So I went to McDonalds earlier today, because I was craving a big mac. I haven’t had one in almost 2 years, since I worked there, and it just sounded good. So I pull up to the speaker and order, real slow, and not getting ahead of the cashier. I order a #1, with extra cheese, and no pickles, with a coke to drink, not supersized. And a chicken fajita. It came up on the screen just as I requested. I sat, and approximately 4 minutes later, the cars in front of me moved so I could pull forward. In another 2 minutes, I was at the window. I had to pay with a $50 bill, because it was the smallest I had. I gave him the 50, and the change, so as to get an even $44 back. He looked. And looked. And looked. To save his life, the kid could not figure out the change for $50-$6. While he was pondering the math, I watched as my order buzzed along on the high tech ceiling track, and past the landing zone, and right onto the floor. He looked at me, in amazement, possibly trying to decide if he should call for a new order, or try to give me this bag that I watched fly onto the ground. He opted for a new order. So, while his fellow coworkers scurried around to recreate my big mac, he went back to the math. He gave me $45. I handed him the $5 back, and told him I should only get $4, because 50-6 is 44. “I’m not very good at math, and the computer only lets me punch in a $20, not a $50.” So I finally get my change, and the new order comes along the track. He’s careful to catch it this time. He hands me the bag, and I drive away, 15 minutes after I originally pulled up to the speaker. I get home, open my sandwich, and discover…no cheese, with extra pickles. I’m too tired to go back, so I pick off the pickles, and eat it cheeseless. I bite into the fajita, and it’s not cooked all the way through. Frustrated, I call the McDonalds, and explain the situation to them.

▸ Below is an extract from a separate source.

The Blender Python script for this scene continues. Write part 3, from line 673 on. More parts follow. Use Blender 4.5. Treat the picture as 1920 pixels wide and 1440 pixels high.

The manager, while apologetic, informs me I ordered it the way I received. “Ma’am, I’m looking at your receipt. You ordered no cheese, and extra pickles.” “Sir, I assure you I did not. My order appeared on the screen as I requested. I was charged the extra 30 cents for extra cheese. And nowhere in my order did I state ‘And please give me a cold fajita’.” After much delibiration, and the involvement of the cashier, he decided I was right. And, because I was put through this ordeal, I get, on my next visit…a small fry.
That, my friends, is why I will never eat at McDonalds again.